Infantino and his village gang get his prosecutor thrown off the case!

By Tony Attwood

You might recall that for some time Untold has been one of  the very few media outlets in the UK that has seriously covered the investigation into the activities of Fifa President Gianni Infantino.

Then we stopped, because the investigation stopped.

What happened was that Stefan Keller was removed from his position as extraordinary federal prosecutor after Infantino appealed against Keller’s position on the grounds that he could not “guarantee a fair process.”

And to my amazement (which is of course of no consequence, I am just observing the fairground from England), the Swiss Federal Criminal Court (FCC) ruled that Keller had extended the investigation into the Fifa President beyond his remit.

What made the FCC takes this decision was that Lauber questioned an individual close to Infantino over the Fifa President’s use of a private jet during a trip from Suriname to Switzerland.

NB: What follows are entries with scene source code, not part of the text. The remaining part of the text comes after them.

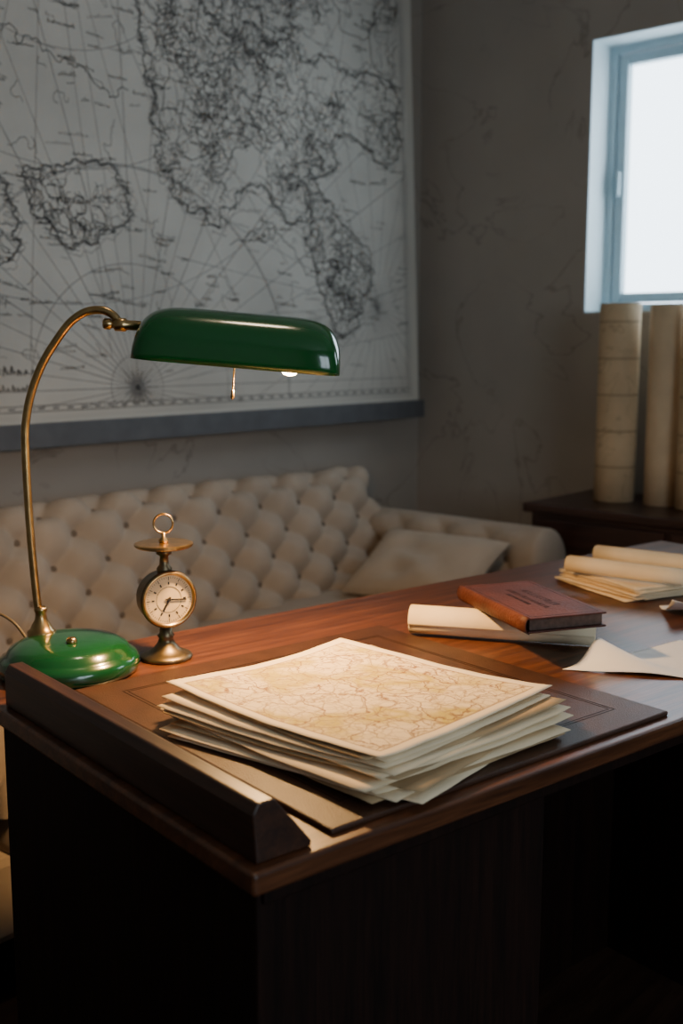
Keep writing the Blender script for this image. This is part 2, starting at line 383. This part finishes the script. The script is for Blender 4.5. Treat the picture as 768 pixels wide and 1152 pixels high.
# ------------------------------------------------------------------ tufted sofa
sofa=empty('tufted_sofa',(1.86,2.1,0))
SX,SY=1.86,2.1
TX,TZ=.165,.150
def tuft(x,w):
    a=x/TX+w/TZ;b=x/TX-w/TZ
    pa=abs(math.sin(math.pi*a));pb=abs(math.sin(math.pi*b))
    ra=round(a);rb=round(b)
    bx=(ra+rb)/2*TX;bw=(ra-rb)/2*TZ
    r=math.hypot(x-bx,w-bw)
    return .45*(pa*pb)**.5+.55*(1-math.exp(-(r/.034)**1.3))
def arclen(P):
    s=[0]
    for a,b in zip(P[:-1],P[1:]): s.append(s[-1]+math.hypot(b[0]-a[0],b[1]-a[1]))
    return s
def resample(P,n):
    s=arclen(P);out=[];j=0
    for i in range(n):
        t=s[-1]*i/(n-1)
        while j<len(s)-2 and s[j+1]<t: j+=1
        f=(t-s[j])/(s[j+1]-s[j]); out.append((P[j][0]+(P[j+1][0]-P[j][0])*f,P[j][1]+(P[j+1][1]-P[j][1])*f))
    return out
def arc(cx,cz,r,a0,a1,n=14): return [(cx+r*math.cos(rad(a0+(a1-a0)*i/n)),cz+r*math.sin(rad(a0+(a1-a0)*i/n))) for i in range(n+1)]
prof=[(2.225,.40)]+arc(2.425,.715,.072,170,20)+[(2.515,.62),(2.525,.14)]
PB=resample(prof,130); sB=arclen(PB)
lenT=.50
def nrm(P,i):
    a=P[max(i-1,0)];b=P[min(i+1,len(P)-1)];dx,dz=b[0]-a[0],b[1]-a[1];l=math.hypot(dx,dz);return (-dz/l,dx/l)
xb0,xb1=.96,2.76
def ztop(x):
    u=(x-1.86)/.9
    return .020*math.cos(u*math.pi*.5)+ .012*math.exp(-((abs(x-1.86)-.84)/.07)**2) -.004
nu=340
V=[]
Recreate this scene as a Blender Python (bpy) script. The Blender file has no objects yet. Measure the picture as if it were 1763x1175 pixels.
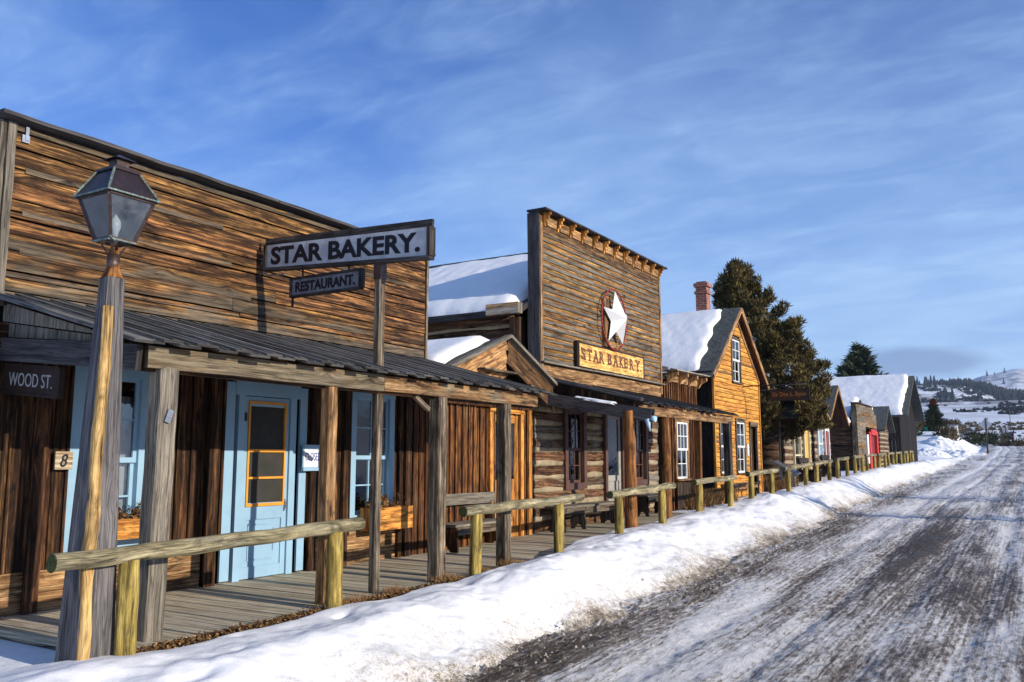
import bpy, bmesh, math, random
import numpy as np
from mathutils import Vector as V, Matrix
random.seed(7); rng = np.random.default_rng(5)
sc = bpy.context.scene
COL = sc.collection

# ---------------------------------------------------------------- camera
cd = bpy.data.cameras.new('camera'); cam = bpy.data.objects.new('camera', cd); COL.objects.link(cam)
cam.location = (0, 0, 1.75)
cam.rotation_euler = (math.radians(90 + 7.688), 0, math.radians(31.25))
cd.sensor_width = 36; cd.lens = 36 * 1500 / 1763; cd.clip_end = 20000; cd.clip_start = 0.05
sc.camera = cam
# ---------------------------------------------------------------- light
SUN_EL = 17.0; SUN_AZ = 92.5          # azimuth clockwise from +Y: the sun stands across the street
sc.view_settings.view_transform = 'Standard'; sc.view_settings.look = 'None'
sc.view_settings.gamma = 1; sc.view_settings.exposure = 0.36
ld = bpy.data.lights.new('sun', 'SUN'); sun = bpy.data.objects.new('sun', ld); COL.objects.link(sun)
ld.energy = 5.0; ld.angle = math.radians(0.5); ld.color = (1, .905, .76)
e, a = math.radians(SUN_EL), math.radians(SUN_AZ)
sd = V((math.cos(e) * math.sin(a), math.cos(e) * math.cos(a), math.sin(e)))
sun.rotation_euler = sd.to_track_quat('Z', 'Y').to_euler(); sun.location = (20, 0, 12)
w = bpy.data.worlds.new('World'); sc.world = w; w.use_nodes = True
nt = w.node_tree; nt.nodes.clear()
def N(t, ty, **k):
    n = t.nodes.new(ty)
    for a_, b_ in k.items(): setattr(n, a_, b_)
    return n
def L(t, a_, b_): t.links.new(a_, b_)
def math_(t, op, a_, b_=None, c_=None, clamp=False):
    n = N(t, 'ShaderNodeMath', operation=op, use_clamp=clamp)
    for i, x in enumerate((a_, b_, c_)):
        if x is None: continue
        if isinstance(x, (int, float)): n.inputs[i].default_value = x
        else: L(t, x, n.inputs[i])
    return n.outputs[0]
def ramp(t, fac, stops, interp='LINEAR'):
    n = N(t, 'ShaderNodeValToRGB'); cr = n.color_ramp; cr.interpolation = interp
    while len(cr.elements) > 1: cr.elements.remove(cr.elements[-1])
    for i, (p, c) in enumerate(stops):
        el = cr.elements[0] if i == 0 else cr.elements.new(p)
        el.position = p; el.color = (c, c, c, 1) if isinstance(c, (int, float)) else (*c, 1)
    L(t, fac, n.inputs[0]); return n.outputs[0]
def mix(t, fac, a_, b_, mode='MIX'):
    n = N(t, 'ShaderNodeMix', data_type='RGBA', blend_type=mode, clamp_factor=True)
    for s_, x in ((n.inputs[0], fac), (n.inputs[6], a_), (n.inputs[7], b_)):
        if isinstance(x, (int, float)): s_.default_value = x
        elif isinstance(x, tuple): s_.default_value = (*x[:3], 1)
        else: L(t, x, s_)
    return n.outputs[2]
def noise(t, vec, scale, detail=4, rough=.5, dist=0, out=0):
    n = N(t, 'ShaderNodeTexNoise'); n.inputs['Scale'].default_value = scale
    n.inputs['Detail'].default_value = detail; n.inputs['Roughness'].default_value = rough
    n.inputs['Distortion'].default_value = dist
    if vec is not None: L(t, vec, n.inputs['Vector'])
    return n.outputs[out]
def mapping(t, vec, scale=(1, 1, 1), loc=(0, 0, 0), rot=(0, 0, 0)):
    n = N(t, 'ShaderNodeMapping'); n.inputs['Scale'].default_value = scale
    n.inputs['Location'].default_value = loc; n.inputs['Rotation'].default_value = rot
    L(t, vec, n.inputs['Vector']); return n.outputs[0]
sky = N(nt, 'ShaderNodeTexSky', sky_type='NISHITA'); sky.sun_disc = False
sky.sun_elevation = e; sky.sun_rotation = a; sky.altitude = 1700; sky.air_density = 1.15; sky.dust_density = .05; sky.ozone_density = 2.5
tc = N(nt, 'ShaderNodeTexCoord'); sp = N(nt, 'ShaderNodeSeparateXYZ'); L(nt, tc.outputs['Generated'], sp.inputs[0])
zc = math_(nt, 'ADD', math_(nt, 'MAXIMUM', sp.outputs[2], 0.0), .16)
cb = N(nt, 'ShaderNodeCombineXYZ')
L(nt, math_(nt, 'DIVIDE', sp.outputs[0], zc), cb.inputs[0]); L(nt, math_(nt, 'DIVIDE', sp.outputs[1], zc), cb.inputs[1])
m1 = mapping(nt, cb.outputs[0], (1.1, 1.1, 1), (8.3, 4.9, 0), (0, 0, .2))
m2 = mapping(nt, cb.outputs[0], (2.6, 5.2, 1), (0.4, 2.2, 0), (0, 0, -.75))
m3 = mapping(nt, cb.outputs[0], (9, 20, 1), (0.4, 2.2, 0), (0, 0, -.7))
big = ramp(nt, noise(nt, m1, 1.0, 5, .55, .5), [(.36, 0), (.66, 1)])
wis = ramp(nt, noise(nt, m2, 1.0, 7, .58, .8), [(.38, 0), (.75, 1)])
fin = ramp(nt, noise(nt, m3, 1.0, 5, .6, .7), [(.35, .45), (.7, 1)])
cl = math_(nt, 'MULTIPLY', math_(nt, 'ADD', math_(nt, 'MULTIPLY', big, .20), math_(nt, 'MULTIPLY', math_(nt, 'MULTIPLY', wis, fin), .32)), 1.0)
low = ramp(nt, sp.outputs[2], [(0, .90), (.12, .62), (.24, .32), (.36, .12), (.5, .03)])
cl = math_(nt, 'ADD', cl, low, clamp=True)
# one low grey-blue lens cloud above the hills
cv = N(nt, 'ShaderNodeVectorMath', operation='SUBTRACT'); L(nt, tc.outputs['Generated'], cv.inputs[0]); cv.inputs[1].default_value = (-.083, .990, .106)
cs = mapping(nt, cv.outputs[0], (16, 16, 70))
cl_n = N(nt, 'ShaderNodeVectorMath', operation='LENGTH')
cadd = N(nt, 'ShaderNodeVectorMath', operation='ADD'); L(nt, cs, cadd.inputs[0])
nn = noise(nt, mapping(nt, tc.outputs['Generated'], (14, 14, 50)), 1, 4, .6, 0, 1)
csc = N(nt, 'ShaderNodeVectorMath', operation='SCALE'); L(nt, nn, csc.inputs[0]); csc.inputs['Scale'].default_value = .9
L(nt, csc.outputs[0], cadd.inputs[1]); L(nt, cadd.outputs[0], cl_n.inputs[0])
lens = ramp(nt, math_(nt, 'MULTIPLY', cl_n.outputs['Value'], .5), [(.42, .8), (.72, 0)])
skyc = mix(nt, 1.0, sky.outputs[0], (.22, .90, 2.1), 'MULTIPLY')
c1 = mix(nt, cl, skyc, (7.0, 10.4, 14.6))
c2 = mix(nt, lens, c1, (3.0, 4.5, 7.8))
bg = N(nt, 'ShaderNodeBackground'); bg.inputs[1].default_value = 0.062
L(nt, c2, bg.inputs[0]); wo = N(nt, 'ShaderNodeOutputWorld'); L(nt, bg.outputs[0], wo.inputs[0])

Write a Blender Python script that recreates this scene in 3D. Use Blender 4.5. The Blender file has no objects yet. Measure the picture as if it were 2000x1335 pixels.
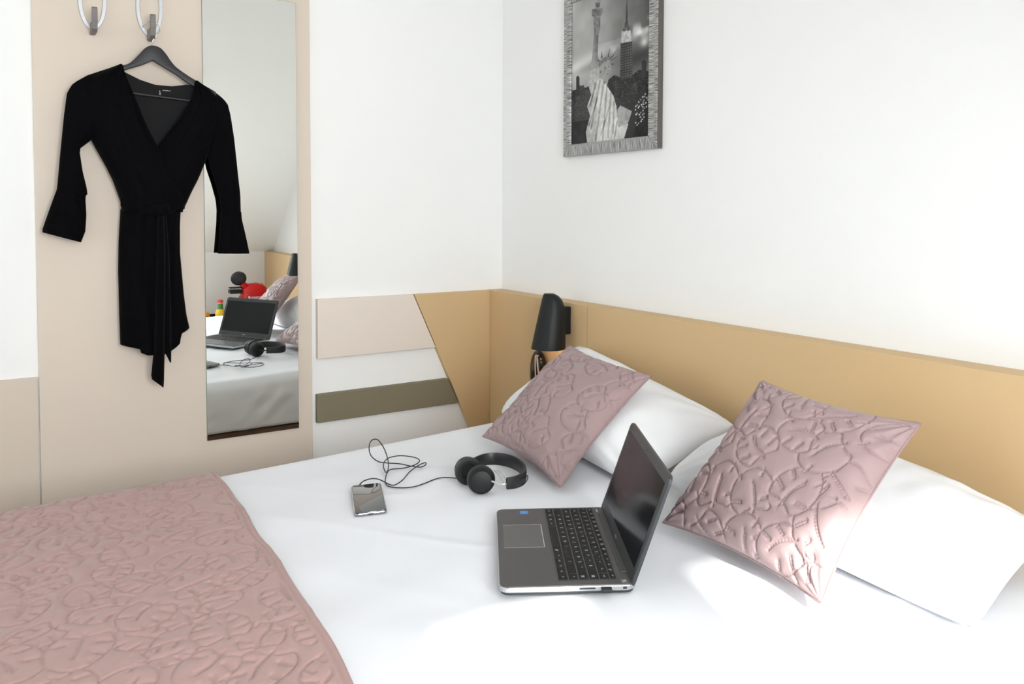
import bpy, bmesh, math, random
import numpy as np
from mathutils import Vector, Matrix
random.seed(4)
RNG = np.random.default_rng(7)
scn = bpy.context.scene
COL = scn.collection

# ------------------------------------------------------------------ camera
def make_camera():
    yaw, pitch, roll = 0.571231, 0.041241, 0.003136
    f = Vector((math.sin(yaw)*math.cos(pitch), math.cos(yaw)*math.cos(pitch), -math.sin(pitch)))
    r = Vector((math.cos(yaw), -math.sin(yaw), 0)); u = r.cross(f)
    c, s = math.cos(roll), math.sin(roll)
    r2 = c*r + s*u; u2 = -s*r + c*u
    cd = bpy.data.cameras.new('camera'); co = bpy.data.objects.new('camera', cd); COL.objects.link(co)
    M = Matrix((r2, u2, -f)).transposed().to_4x4(); M.translation = Vector((-1.52097, -2.42203, 1.22689))
    co.matrix_world = M
    cd.sensor_fit = 'HORIZONTAL'; cd.sensor_width = 36; cd.lens = 1550.78/2000*36
    cd.shift_x = 0; cd.shift_y = -(667.5-477.99)/2000
    cd.clip_start = .02
    scn.camera = co
make_camera()

# ------------------------------------------------------------------ light
scn.view_settings.view_transform = 'Standard'; scn.view_settings.look = 'None'
scn.view_settings.gamma = 1; scn.view_settings.use_curve_mapping = False
scn.view_settings.exposure = -0.17
w = bpy.data.worlds.new('sky'); scn.world = w; w.use_nodes = True
bg = w.node_tree.nodes['Background']; bg.inputs[0].default_value = (.80, .90, 1, 1); bg.inputs[1].default_value = 1.6
sd = bpy.data.lights.new('sun', 'SUN'); so = bpy.data.objects.new('sun', sd); COL.objects.link(so)
sd.energy = 12.5; sd.angle = math.radians(1.2); sd.color = (1, .97, .92)
so.rotation_euler = Vector((.52, 1.45, -1)).to_track_quat('-Z', 'Y').to_euler()
def area(name, loc, direction, sx, sy, power, color):
    d = bpy.data.lights.new(name, 'AREA'); d.shape = 'RECTANGLE'; d.size = sx; d.size_y = sy
    d.energy = power; d.color = color
    o = bpy.data.objects.new(name, d); COL.objects.link(o); o.location = loc
    o.rotation_euler = Vector(direction).to_track_quat('-Z', 'Y').to_euler()
    return o
SL = Vector((0, .669, -.743))                     # inward normal of the sloping roof
DAY = (.975, .975, 1.0)
DORMER = [(-1.215, -.795, 1.868), (-1.675, -1.390, 1.905)]      # the two dormer windows: x range, head height
for x0, x1, zh in DORMER:                             # daylight standing in the two dormer windows
    area('dormer_daylight', ((x0+x1)/2, -3.30, 1.41), (0, 1, -.02), x1-x0, .82, 96*(x1-x0), DAY)
area('foot_fill_light', (-3.95, -1.0, 1.35), (1, .0, -.02), 1.5, 1.4, 15, DAY)  # added fill to brighten the headboard wall; no known source on this side
cy = scn.cycles
cy.use_denoising = True
cy.max_bounces = 10; cy.diffuse_bounces = 7; cy.glossy_bounces = 5; cy.transparent_max_bounces = 8
cy.caustics_reflective = True; cy.caustics_refractive = False
cy.sample_clamp_indirect = 6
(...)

If you have a good memory you’ll recall we covered that trip in detail and on the basis of the evidence available to us members of the public there is no doubt that Infantino hired the private plane to get him to a meeting that did not exist. He lied in his account, and took the jet because he didn’t fancy an overnight stay in Central America. 

In response the FCC has ruled that “by attempting to look into matters that had nothing to do with his mandate and then publicly raising his own personal suspicions about them without any objective justification, Mr Keller had clearly violated the presumption of innocence and damaged the standing of the FIFA President.”

The investigation into Infantino was supposed to focus on the undocumented conversations between the FIFA President and Swiss Attorney General Michael Lauber.  Now, as well as being removed from his position, Keller has been ordered to pay £3,400 in costs.

Although that is a technical victory for Infantino,  the criminal proceedings that were opened in July 2020 in Switzerland against Infantino over dealings between the Fifa President and Lauber and which centre on undocumented meetings that Lauber and Infantino are alleged to have held in 2016 and 2017, are still ongoing.

Stefan Keller has now accused the judges of partiality noting that two of the three magistrates belong to the same political party, the Zurich SVP, which is also the party to which Mr. Infantino belongs. 

Mr Keller has also argued that members of the Federal Criminal Court are due for re-election by parliament this autumn, and his investigation was clearly getting to be very critical of the court’s processes. 

Stefan Keller also criticized the Federal Public Prosecutor’s Office, saying that key files were never delivered to him.  He added that, “The obstruction of the extraordinary federal prosecutor was probably systematic.”   

Mr Keller can appeal against his disqualification but he has said he is not optimistic about his chances, on the grounds that the appeals procedure does not function independently of the judges who have dismissed him. 

It is also notable that from the start Fifa expressed doubts about Stefan Keller’s qualifications and lodged several complaints with the Federal Criminal Court arguing that he had not respected basic legal standards.

But there is another story here and one that we covered in the article “Compelling evidence that Fifa is corrupt” and which I’ll summarise here.

Sepp Blatter was born in the canton of Valais.  Infantino was born in the canton of Valais.  Lauber was born in the canton of Valais.  Oh yes and Michel Zen-Ruffinen who served as the general secretary of Fifa, from 1998 to 2002 was born in the canton of Valais.

The population of Valais is about one third of a million.  So this is a bit like having all the key players running the whole of Fifa across the entire world, coming from Northumberland.  Or Haringey (home of Tottenham Hotspur).

So the men from one little canton, who run world football, have come up against a prosecutor from outside their little kingdom.  He asks difficult questions, like the question about why a private jet was hired when it was not necessary, at a huge cost to Fifa, and he is now forced out.

Not the best of scenarios.

But something which the English media don’t really like, because their journalists love to go to Fifa events and have a jolly good time.  All the more reason not to buy newspapers or watch international football on TV.